Filters

CombineZ5 incorporates a powerful set of DFT Filters.   The two that will be used most often are Lowpass and Highpass.   Lowpass is used for smoothing Depthmaps, and Highpass is for sharpening Frames and the Sum of the Stack in the Average and Sharpen method.

You should regard the filters as a separate section of the program with their own work areas and input and output locations.   Information is transferred to and from these areas by the functions on the Filter menu, and commands are sent to the filtering routines via this menu.

 

The Output Submenu

Generally use the Normal setting.   If you notice the ZV value on the Title Line get near to zero, you may need to use Brighten.   Threshold is for specialist use.

 

The Input Submenu

Here you choose what it is you want to filter: the Active Frame, the Sum of the Stack, or the Depthmap.   The default is the Active Frame.   When you click on one of these items data is copied to the DFT input buffer, Filtered with any existing Filter and the output placed in Out.   If you change the Active Frame, or Depthmap these changes will not be reflected in the Filter input buffer, you will need to press the appropriate Input menu option again.

 

The Create/Edit Filter Submenu

Now is your chance to select the type of filter you wish to use, and begin the design process.   When you first click on one of these items a representation of the current settings for this type of filter is produced.   In the black and white rectangle, the upper left corner represents the lower frequency components of the filter and the lower right corner the high frequency components.   Generally low frequencies represent large and/or out of focus features and high frequencies represent small or the sharp edges of larger features.   Thus if you emphasize the higher frequencies, by making the lower right corner lighter, you will make a picture sharper.   And if you increase the brightness of the upper left corner the picture will appear softer.   Notice that there is no sudden change from black to white; if there were, you would get 'ringing' in the output picture.

Notice the information on the Title Line, especially the numbers in brackets and what immediately follows these.   The numbers in brackets control the shape of the filter.   After the close bracket is a single digit number that tells you which of these parameters you can alter.   You can cycle through the available parameters by pressing the Up and Down Arrows.   1 means the left most param; the others are numbered towards the right.   Next is a description of what the parameter does in words.   If you wish to make a large change in the value press V and enter your desired number.   If you wish to alter a value in small steps press the Right and Left Arrow keys.   For larger steps use M and N as usual.

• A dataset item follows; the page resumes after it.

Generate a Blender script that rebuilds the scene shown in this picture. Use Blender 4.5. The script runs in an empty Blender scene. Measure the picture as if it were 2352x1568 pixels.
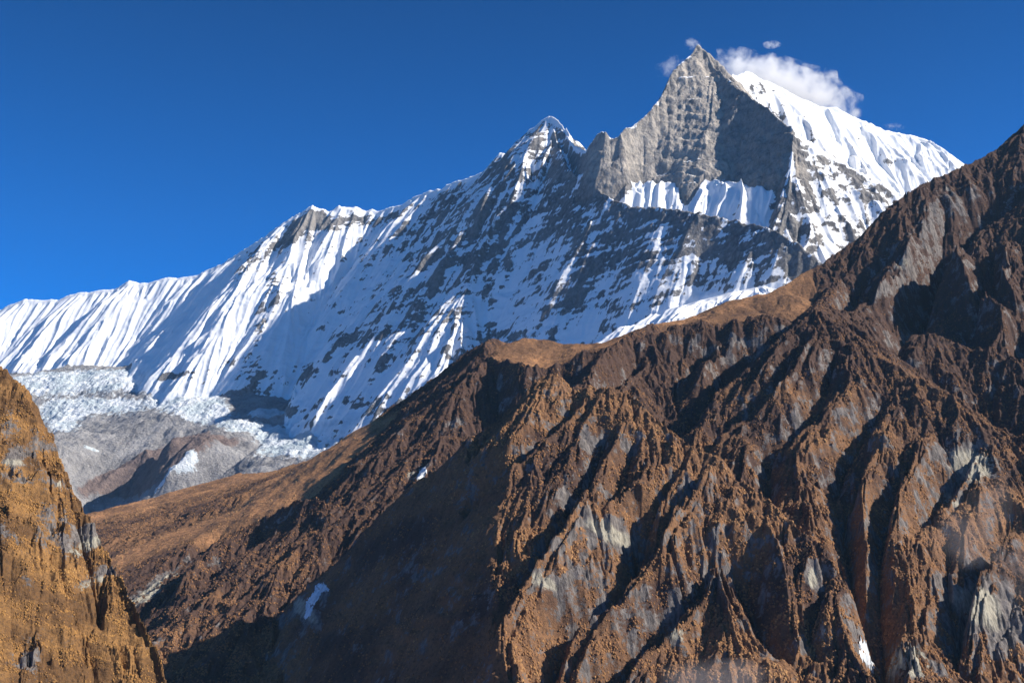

When you have the shape approximately right, or straight away if you like, press Return once.   This brings you to the interactive stage of design.   The input you specified above is filtered according to the current settings and displayed.   You can still change the parameters that describe the filter at this stage, and see the result.   When you are satisfied press return again.

The output from this last stage will be contained in Out.

 

The Immediate Submenu

Now if you change the Active Frame, you do not need to go through the design process again to filter it.   To produce an output in Out use Input->Active Frame, or to Filter and replace the Active Frame use Filter Active Frame on this sub-menu.   Filter All Frames uses the same Filter on all Frames and replaces them with the filtered output.   Display Last Output simply copies the last filtered output to Out.   And finally Last Output to Depthmap copies the filtered output to the Depthmap.   Of course the last option only makes sense if the input was the Depthmap.   Try that and notice the different colours.   The actual Depthmap is Green and a filtered Depthmap is Blue so that you know what you are dealing with.

 

NOTES

The DFT routines for a given Stack can take a while to set up on the first run, but on subsequent runs they should be faster because data is stored on disk.

These routines take up quite a lot of memory, you can release this back to the operating system by clicking on Free Memory.